Monk, I just want to answer a couple of these other points:
Forum Monk wrote: Rich, you're being confused by the liberal use of terminology which is contradictory and oxymoronic. As I have said before, there is no such thing as a gnostic christian. One is either gnostic or christian. There is no such thing as a gnostic jew. One is either gnostic or jewish. There is no such thing as a christian jew. You get the idea.
Monk, you are again switching the argument to the present in saying "There is no such thing as a gnostic Christian or Jew".

I'm talking about the past - about a bunch of philosophic groups that existed roughly between c500 BC and 500 CE. They were not known then as gnostics. They were known by the name of their group and although these groups had varying but similar beliefs, one thing they all had in common was an initiation and an allegorical initiation story very much like the story of Jesus. That is what is meant by Gnostic Jews or Gnostic Christians and it is a valid term. So to say they didn't exist is not true.
Forum Monk wrote: The terminology is mutually exclusive. I get confused reading a lot of these posts as well, so don't feel bad. The fundamental hebrews at no time considered YHWH evil. That is absolute blasphemy for one of them to make such a claim and to them YHWH was the creator God. To the gnostics, the creator god was evil. Big juxtaposition in those two concepts. To the cristian, Christ is the creator God and no christian would ever consider Christ evil, so again major juxtaposition.
I know Wiki says that some have a different view, but I don't believe that the Gnostic demiurge was Yahweh - it's just that some present day scholars note similarities in their personalities, but the Jews or the Christians would definitely not have seen it that way.

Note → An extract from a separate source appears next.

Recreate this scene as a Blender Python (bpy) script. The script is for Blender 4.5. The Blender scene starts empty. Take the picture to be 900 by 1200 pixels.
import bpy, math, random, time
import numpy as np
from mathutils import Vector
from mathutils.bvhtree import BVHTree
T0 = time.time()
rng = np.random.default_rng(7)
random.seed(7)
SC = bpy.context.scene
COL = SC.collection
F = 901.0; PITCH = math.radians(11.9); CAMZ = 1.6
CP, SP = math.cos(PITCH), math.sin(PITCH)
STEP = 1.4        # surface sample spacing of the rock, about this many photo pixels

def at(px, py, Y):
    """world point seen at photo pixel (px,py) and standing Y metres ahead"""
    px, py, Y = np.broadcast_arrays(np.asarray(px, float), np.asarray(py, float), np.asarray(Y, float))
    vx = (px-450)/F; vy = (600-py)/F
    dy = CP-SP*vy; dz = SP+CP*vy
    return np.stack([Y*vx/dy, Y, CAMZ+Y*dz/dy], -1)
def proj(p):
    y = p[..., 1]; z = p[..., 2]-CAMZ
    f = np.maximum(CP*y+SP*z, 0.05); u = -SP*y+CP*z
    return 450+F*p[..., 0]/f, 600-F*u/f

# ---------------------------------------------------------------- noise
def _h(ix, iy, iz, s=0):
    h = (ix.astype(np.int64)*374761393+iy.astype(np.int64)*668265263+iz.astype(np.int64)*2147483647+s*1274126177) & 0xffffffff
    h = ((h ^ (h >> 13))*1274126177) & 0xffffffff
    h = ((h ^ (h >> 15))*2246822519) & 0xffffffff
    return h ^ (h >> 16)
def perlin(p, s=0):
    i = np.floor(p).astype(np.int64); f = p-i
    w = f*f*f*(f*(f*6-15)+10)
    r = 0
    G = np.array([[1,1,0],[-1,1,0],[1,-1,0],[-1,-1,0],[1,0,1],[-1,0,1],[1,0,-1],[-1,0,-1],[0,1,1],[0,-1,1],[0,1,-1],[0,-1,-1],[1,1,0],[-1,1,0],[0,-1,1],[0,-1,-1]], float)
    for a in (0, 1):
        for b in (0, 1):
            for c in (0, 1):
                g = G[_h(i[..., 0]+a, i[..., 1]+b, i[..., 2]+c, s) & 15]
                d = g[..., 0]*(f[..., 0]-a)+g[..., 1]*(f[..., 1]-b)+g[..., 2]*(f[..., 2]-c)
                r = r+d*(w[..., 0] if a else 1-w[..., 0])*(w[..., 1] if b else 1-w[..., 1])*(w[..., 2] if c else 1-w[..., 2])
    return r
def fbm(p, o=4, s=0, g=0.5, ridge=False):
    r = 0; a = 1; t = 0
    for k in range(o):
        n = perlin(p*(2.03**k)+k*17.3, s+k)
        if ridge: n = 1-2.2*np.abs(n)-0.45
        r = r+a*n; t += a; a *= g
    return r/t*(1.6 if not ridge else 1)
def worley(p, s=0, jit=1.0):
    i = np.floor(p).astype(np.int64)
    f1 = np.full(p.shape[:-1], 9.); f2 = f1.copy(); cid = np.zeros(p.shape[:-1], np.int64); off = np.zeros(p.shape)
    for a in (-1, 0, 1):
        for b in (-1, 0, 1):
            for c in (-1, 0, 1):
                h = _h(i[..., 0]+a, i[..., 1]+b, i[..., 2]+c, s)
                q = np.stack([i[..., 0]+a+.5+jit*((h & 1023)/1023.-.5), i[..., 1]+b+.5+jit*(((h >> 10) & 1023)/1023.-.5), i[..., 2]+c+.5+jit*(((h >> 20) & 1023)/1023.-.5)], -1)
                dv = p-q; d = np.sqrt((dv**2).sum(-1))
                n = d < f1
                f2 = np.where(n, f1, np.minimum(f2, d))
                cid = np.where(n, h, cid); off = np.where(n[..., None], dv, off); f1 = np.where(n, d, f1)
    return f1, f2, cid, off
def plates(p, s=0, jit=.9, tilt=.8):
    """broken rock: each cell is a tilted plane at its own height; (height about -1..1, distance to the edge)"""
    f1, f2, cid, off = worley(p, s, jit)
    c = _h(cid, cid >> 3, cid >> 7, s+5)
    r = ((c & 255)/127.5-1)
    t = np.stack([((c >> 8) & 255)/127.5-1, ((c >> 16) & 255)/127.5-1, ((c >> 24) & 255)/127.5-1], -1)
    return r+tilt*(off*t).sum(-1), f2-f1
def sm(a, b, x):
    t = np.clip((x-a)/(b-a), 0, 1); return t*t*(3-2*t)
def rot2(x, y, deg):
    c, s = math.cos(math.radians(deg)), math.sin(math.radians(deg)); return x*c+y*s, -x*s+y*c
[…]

So Rich, to me it seems as if your logic is twisted. You say:

The Demiurge was Yahweh

Yahweh was a horrible man

Therefore, the Jews would never trust a religion that portrayed their Yahweh in such a bad light - when in fact, their own religion already does!

:D

And finally Monk, you said that the purpose of the Creed was not to keep the Gnostics out.

This is from the Internet Christian library, with my bolding.

http://www.iclnet.org/pub/resources/tex ... ostles.txt
The Apostles Creed versus Gnosticism

A creed generally emphasizes the beliefs opposing those errors
that the compilers of the creed think most dangerous at the time.
The Creed of the Council of Trent, which was drawn up by the Roman
Catholics in the 1500's, emphasized those beliefs that Roman
Catholics and Protestants were arguing about most furiously at the
time.

The Nicene Creed, drawn up in the fourth century, is emphatic
in affirming the Deity of Christ, since it is directed against the
Arians, who denied that Christ was fully God.

The Apostles' Creed, drawn up in the first or second century, emphasizes the true Humanity, including the material body, of Jesus, since that is the point that the heretics of the time (Gnostics, Marcionites, and later Manicheans) denied.
Of course, that dating (to the 1st or 2nd century) of the Apostles Creed is highly tenuous, and based solely on the shorter Roman Symbol.

http://en.wikipedia.org/wiki/Old_Roman_Symbol

The Old Roman Symbol, or Old Roman Creed, is an earlier and shorter version of the Apostles' Creed.[1] It was based on the second-century Rules of Faith and the interrogatory declaration of faith for those receiving Baptism (3rd century or earlier),[1] which by the fourth century was everywhere tripartite in structure, following Matthew 28:19 ("baptizing them in the name of the Father and of the Son and of the Holy Spirit".[2]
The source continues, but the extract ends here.